Provided data:
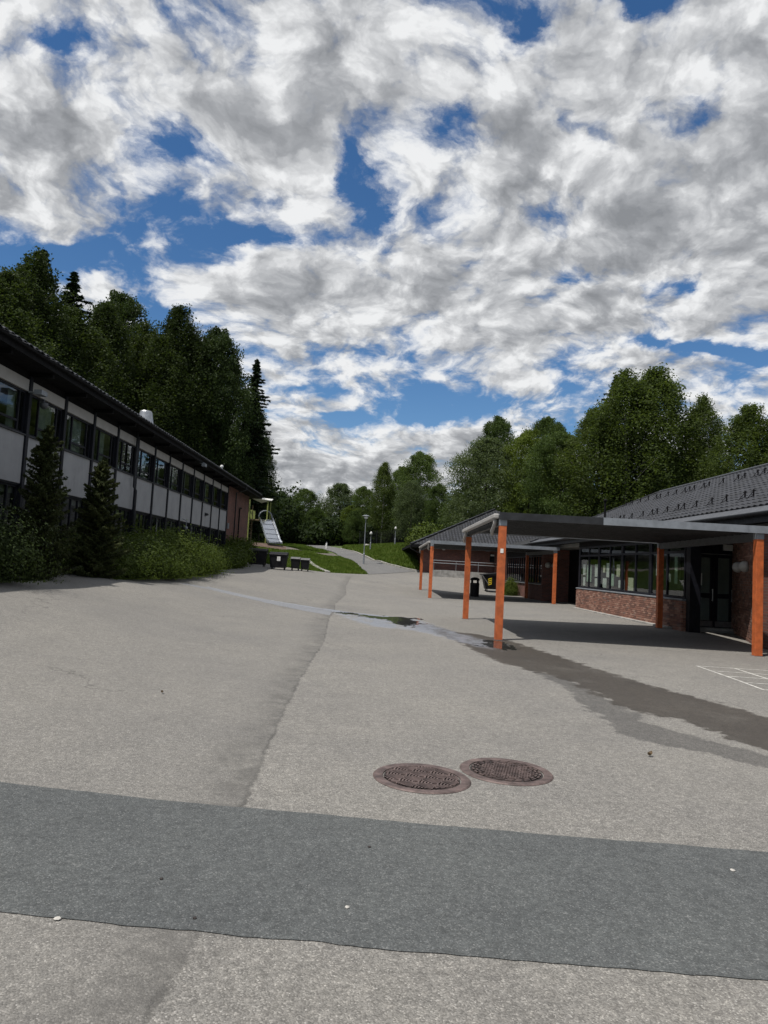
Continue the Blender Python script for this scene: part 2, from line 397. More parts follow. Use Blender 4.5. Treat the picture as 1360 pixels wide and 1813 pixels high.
def asphalt_mat(name, base, dark, lite, marks=False, blue=0.0):
    m, n, b = material(name)
    p = n.node('ShaderNodeNewGeometry').outputs['Position']
    big = n.noise(p, .35, 5, .6); mid = n.noise(p, 2.3, 6, .65); tiny = n.noise(p, 55, 4, .7)
    cell = n.node('ShaderNodeTexVoronoi'); n.put(cell.inputs['Vector'], p); n.put(cell.inputs['Scale'], 150.0)
    cs = n.node('ShaderNodeSeparateColor'); n.put(cs.inputs[0], cell.outputs['Color'])
    stone = n.ramp(cs.outputs[0], [(0, dark), (.30, dark), (.52, base), (.86, base), (.95, lite), (1, lite)])
    c = n.mix(n.step(tiny, .25, .75), stone, base)
    c = n.mix(.5, stone, c)
    c = n.mix(1.0, c, n.ramp(big, [(.28, (.86, .86, .87)), (.72, (1.1, 1.09, 1.06))]), 'MULTIPLY')
    c = n.mix(1.0, c, n.ramp(mid, [(.25, (.90, .90, .90)), (.75, (1.07, 1.07, 1.06))]), 'MULTIPLY')
    g1 = n.noise(p, 24, 3, .75); g2 = n.noise(p, 9, 4, .7)
    c = n.mix(1.0, c, n.ramp(g1, [(.28, (.74, .74, .745)), (.5, (1, 1, 1)), (.72, (1.26, 1.25, 1.24))]), 'MULTIPLY')
    c = n.mix(1.0, c, n.ramp(g2, [(.3, (.90, .90, .90)), (.7, (1.09, 1.09, 1.09))]), 'MULTIPLY')
    stn = n.noise(n.vm('ADD', p, (31, 7, 0)), .7, 7, .72)
    c = n.mix(n.m('MULTIPLY', n.step(stn, .56, .74), .22), c, tuple(q * .55 for q in base))
    # sparse pale stones in the mix
    fl = n.node('ShaderNodeTexVoronoi'); n.put(fl.inputs['Vector'], p); n.put(fl.inputs['Scale'], 46.0)
    c = n.mix(n.m('MULTIPLY', n.step(fl.outputs['Distance'], .22, .14), n.step(n.vor(p, 46.0), .62, .70)), c, tuple(min(1, q * 1.75) for q in base))
    # dark specks of gum and oil
    sp = n.node('ShaderNodeTexVoronoi'); n.put(sp.inputs['Vector'], p); n.put(sp.inputs['Scale'], 1.6)
    spd = n.m('ADD', sp.outputs['Distance'], n.m('MULTIPLY', tiny, .03))
    c = n.mix(n.step(spd, .035, .024), c, tuple(q * .4 for q in base))
    rough = n.step(tiny, .2, .8, .78, .95)
    hgt = n.m('ADD', n.m('MULTIPLY', cell.outputs['Distance'], -.8), n.m('MULTIPLY', tiny, .6))
    if marks:
        def at(nm):
            a = n.node('ShaderNodeAttribute', attribute_name=nm); return a.outputs['Fac']
        rag = n.m('ADD', n.m('MULTIPLY', n.m('SUBTRACT', n.noise(p, 3.2, 7, .68), .5), .75), n.m('MULTIPLY', n.m('SUBTRACT', n.noise(p, 30, 3, .6), .5), .08))
        wet = n.step(n.m('ADD', at('wet'), n.m('MULTIPLY', rag, 1.15)), .05, -.05)
        damp = n.step(n.m('ADD', at('damp'), n.m('MULTIPLY', rag, 1.0)), .05, -.03)
        film_sheen = n.step(n.m('ADD', at('film_sheen'), n.m('MULTIPLY', rag, 1.5)), .10, -.25)
        pud = n.step(n.m('ADD', at('pud'), n.m('MULTIPLY', n.m('ADD', rag, n.m('MULTIPLY', n.m('SUBTRACT', n.noise(n.vm('MULTIPLY', p, (1.0, .45, 1.0)), 1.7, 6, .65), .5), 2.4)), 1.0)), .05, -.10)
        # paving joint: left bay a little worn and darker towards the joint
        s = n.m('ADD', at('seam'), n.m('MULTIPLY', n.m('SUBTRACT', n.noise(p, 4.5, 7, .75), .5), .16))
        sa = n.m('ABSOLUTE', s)
        gap = n.m('MULTIPLY', n.step(sa, .030, .0), n.step(n.noise(p, 1.1, 4, .6), .36, .62, .08, .8))
        worn = n.m('MULTIPLY', n.m('MULTIPLY', n.step(s, -.55, -.02), n.step(s, .02, -.01)), n.step(n.noise(p, 3.4, 7, .75), .36, .64, .2, 1.0))
        leftbay = n.step(s, .02, -.02)
        c = n.mix(n.m('MULTIPLY', leftbay, .16), c, tuple(q * .72 for q in base))
        c = n.mix(n.m('MULTIPLY', worn, .75), c, tuple(q * .42 for q in base))
        c = n.mix(n.m('MULTIPLY', gap, .75), c, tuple(q * .26 for q in base))
        # hair cracks
        cv = n.node('ShaderNodeTexVoronoi', feature='DISTANCE_TO_EDGE'); 
        n.put(cv.inputs['Vector'], n.vm('ADD', p, n.vm('SCALE', n.noise(p, 1.5, 4, .6, out='Color'), scale=1.2))); n.put(cv.inputs['Scale'], .16)
        crk = n.m('MULTIPLY', n.step(cv.outputs['Distance'], .0045, .0008), n.step(n.noise(p, .5, 2), .48, .62))
        c = n.mix(n.m('MULTIPLY', crk, .55), c, tuple(q * .3 for q in base))
        wetc = n.mix(1.0, c, (.25, .222, .198), 'MULTIPLY')
        c = n.mix(n.m('MULTIPLY', damp, .9), c, n.mix(1.0, c, (.50, .50, .51), 'MULTIPLY'))
        wet = n.m('MULTIPLY', wet, n.step(n.noise(n.vm('MULTIPLY', p, (1.0, .5, 1.0)), 1.1, 6, .7), .26, .52, .78, 1.0))
        c = n.mix(n.m('MULTIPLY', wet, .95), c, wetc)
        film_sheen = n.m('MULTIPLY', film_sheen, n.step(n.noise(n.vm('MULTIPLY', p, (1.3, .6, 1.0)), 1.4, 7, .7), .34, .56, .25, 1.0))
        c = n.mix(n.m('MULTIPLY', film_sheen, .8), c, (.205, .218, .25))  # pale blue sky reflection on the wet film, put into the base colour
        c = n.mix(n.m('MULTIPLY', pud, .85), c, (.03, .03, .028))
        rough = n.mixf(n.m('MULTIPLY', damp, .5), rough, .62)
        rough = n.mixf(n.m('MULTIPLY', wet, .8), rough, .55)
        rough = n.mixf(film_sheen, rough, .34)
        rough = n.mixf(pud, rough, .03)
        n.put(b.inputs['Normal'], n.bump(n.m('SUBTRACT', hgt, n.m('MULTIPLY', gap, 1.5)), n.m('MULTIPLY', n.m('SUBTRACT', 1.0, n.m('MAXIMUM', n.m('MULTIPLY', film_sheen, .55), pud)), .55), .006))
    else:
        n.put(b.inputs['Normal'], n.bump(hgt, .55, .006))
    n.put(b.inputs['Base Color'], c); n.put(b.inputs['Roughness'], rough)
    n.put(b.inputs['Specular IOR Level'], n.mixf(film_sheen, .4, .9)) if marks else None
    if not marks: b.inputs['Specular IOR Level'].default_value = .4
    return m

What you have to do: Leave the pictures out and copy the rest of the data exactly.

Task response:
Continue the Blender Python script for this scene: part 2, from line 397. More parts follow. Use Blender 4.5. Treat the picture as 1360 pixels wide and 1813 pixels high.
def asphalt_mat(name, base, dark, lite, marks=False, blue=0.0):
    m, n, b = material(name)
    p = n.node('ShaderNodeNewGeometry').outputs['Position']
    big = n.noise(p, .35, 5, .6); mid = n.noise(p, 2.3, 6, .65); tiny = n.noise(p, 55, 4, .7)
    cell = n.node('ShaderNodeTexVoronoi'); n.put(cell.inputs['Vector'], p); n.put(cell.inputs['Scale'], 150.0)
    cs = n.node('ShaderNodeSeparateColor'); n.put(cs.inputs[0], cell.outputs['Color'])
    stone = n.ramp(cs.outputs[0], [(0, dark), (.30, dark), (.52, base), (.86, base), (.95, lite), (1, lite)])
    c = n.mix(n.step(tiny, .25, .75), stone, base)
    c = n.mix(.5, stone, c)
    c = n.mix(1.0, c, n.ramp(big, [(.28, (.86, .86, .87)), (.72, (1.1, 1.09, 1.06))]), 'MULTIPLY')
    c = n.mix(1.0, c, n.ramp(mid, [(.25, (.90, .90, .90)), (.75, (1.07, 1.07, 1.06))]), 'MULTIPLY')
    g1 = n.noise(p, 24, 3, .75); g2 = n.noise(p, 9, 4, .7)
    c = n.mix(1.0, c, n.ramp(g1, [(.28, (.74, .74, .745)), (.5, (1, 1, 1)), (.72, (1.26, 1.25, 1.24))]), 'MULTIPLY')
    c = n.mix(1.0, c, n.ramp(g2, [(.3, (.90, .90, .90)), (.7, (1.09, 1.09, 1.09))]), 'MULTIPLY')
    stn = n.noise(n.vm('ADD', p, (31, 7, 0)), .7, 7, .72)
    c = n.mix(n.m('MULTIPLY', n.step(stn, .56, .74), .22), c, tuple(q * .55 for q in base))
    # sparse pale stones in the mix
    fl = n.node('ShaderNodeTexVoronoi'); n.put(fl.inputs['Vector'], p); n.put(fl.inputs['Scale'], 46.0)
    c = n.mix(n.m('MULTIPLY', n.step(fl.outputs['Distance'], .22, .14), n.step(n.vor(p, 46.0), .62, .70)), c, tuple(min(1, q * 1.75) for q in base))
    # dark specks of gum and oil
    sp = n.node('ShaderNodeTexVoronoi'); n.put(sp.inputs['Vector'], p); n.put(sp.inputs['Scale'], 1.6)
    spd = n.m('ADD', sp.outputs['Distance'], n.m('MULTIPLY', tiny, .03))
    c = n.mix(n.step(spd, .035, .024), c, tuple(q * .4 for q in base))
    rough = n.step(tiny, .2, .8, .78, .95)
    hgt = n.m('ADD', n.m('MULTIPLY', cell.outputs['Distance'], -.8), n.m('MULTIPLY', tiny, .6))
    if marks:
        def at(nm):
            a = n.node('ShaderNodeAttribute', attribute_name=nm); return a.outputs['Fac']
        rag = n.m('ADD', n.m('MULTIPLY', n.m('SUBTRACT', n.noise(p, 3.2, 7, .68), .5), .75), n.m('MULTIPLY', n.m('SUBTRACT', n.noise(p, 30, 3, .6), .5), .08))
        wet = n.step(n.m('ADD', at('wet'), n.m('MULTIPLY', rag, 1.15)), .05, -.05)
        damp = n.step(n.m('ADD', at('damp'), n.m('MULTIPLY', rag, 1.0)), .05, -.03)
        film_sheen = n.step(n.m('ADD', at('film_sheen'), n.m('MULTIPLY', rag, 1.5)), .10, -.25)
        pud = n.step(n.m('ADD', at('pud'), n.m('MULTIPLY', n.m('ADD', rag, n.m('MULTIPLY', n.m('SUBTRACT', n.noise(n.vm('MULTIPLY', p, (1.0, .45, 1.0)), 1.7, 6, .65), .5), 2.4)), 1.0)), .05, -.10)
        # paving joint: left bay a little worn and darker towards the joint
        s = n.m('ADD', at('seam'), n.m('MULTIPLY', n.m('SUBTRACT', n.noise(p, 4.5, 7, .75), .5), .16))
        sa = n.m('ABSOLUTE', s)
        gap = n.m('MULTIPLY', n.step(sa, .030, .0), n.step(n.noise(p, 1.1, 4, .6), .36, .62, .08, .8))
        worn = n.m('MULTIPLY', n.m('MULTIPLY', n.step(s, -.55, -.02), n.step(s, .02, -.01)), n.step(n.noise(p, 3.4, 7, .75), .36, .64, .2, 1.0))
        leftbay = n.step(s, .02, -.02)
        c = n.mix(n.m('MULTIPLY', leftbay, .16), c, tuple(q * .72 for q in base))
        c = n.mix(n.m('MULTIPLY', worn, .75), c, tuple(q * .42 for q in base))
        c = n.mix(n.m('MULTIPLY', gap, .75), c, tuple(q * .26 for q in base))
        # hair cracks
        cv = n.node('ShaderNodeTexVoronoi', feature='DISTANCE_TO_EDGE'); 
        n.put(cv.inputs['Vector'], n.vm('ADD', p, n.vm('SCALE', n.noise(p, 1.5, 4, .6, out='Color'), scale=1.2))); n.put(cv.inputs['Scale'], .16)
        crk = n.m('MULTIPLY', n.step(cv.outputs['Distance'], .0045, .0008), n.step(n.noise(p, .5, 2), .48, .62))
        c = n.mix(n.m('MULTIPLY', crk, .55), c, tuple(q * .3 for q in base))
        wetc = n.mix(1.0, c, (.25, .222, .198), 'MULTIPLY')
        c = n.mix(n.m('MULTIPLY', damp, .9), c, n.mix(1.0, c, (.50, .50, .51), 'MULTIPLY'))
        wet = n.m('MULTIPLY', wet, n.step(n.noise(n.vm('MULTIPLY', p, (1.0, .5, 1.0)), 1.1, 6, .7), .26, .52, .78, 1.0))
        c = n.mix(n.m('MULTIPLY', wet, .95), c, wetc)
        film_sheen = n.m('MULTIPLY', film_sheen, n.step(n.noise(n.vm('MULTIPLY', p, (1.3, .6, 1.0)), 1.4, 7, .7), .34, .56, .25, 1.0))
        c = n.mix(n.m('MULTIPLY', film_sheen, .8), c, (.205, .218, .25))  # pale blue sky reflection on the wet film, put into the base colour
        c = n.mix(n.m('MULTIPLY', pud, .85), c, (.03, .03, .028))
        rough = n.mixf(n.m('MULTIPLY', damp, .5), rough, .62)
        rough = n.mixf(n.m('MULTIPLY', wet, .8), rough, .55)
        rough = n.mixf(film_sheen, rough, .34)
        rough = n.mixf(pud, rough, .03)
        n.put(b.inputs['Normal'], n.bump(n.m('SUBTRACT', hgt, n.m('MULTIPLY', gap, 1.5)), n.m('MULTIPLY', n.m('SUBTRACT', 1.0, n.m('MAXIMUM', n.m('MULTIPLY', film_sheen, .55), pud)), .55), .006))
    else:
        n.put(b.inputs['Normal'], n.bump(hgt, .55, .006))
    n.put(b.inputs['Base Color'], c); n.put(b.inputs['Roughness'], rough)
    n.put(b.inputs['Specular IOR Level'], n.mixf(film_sheen, .4, .9)) if marks else None
    if not marks: b.inputs['Specular IOR Level'].default_value = .4
    return m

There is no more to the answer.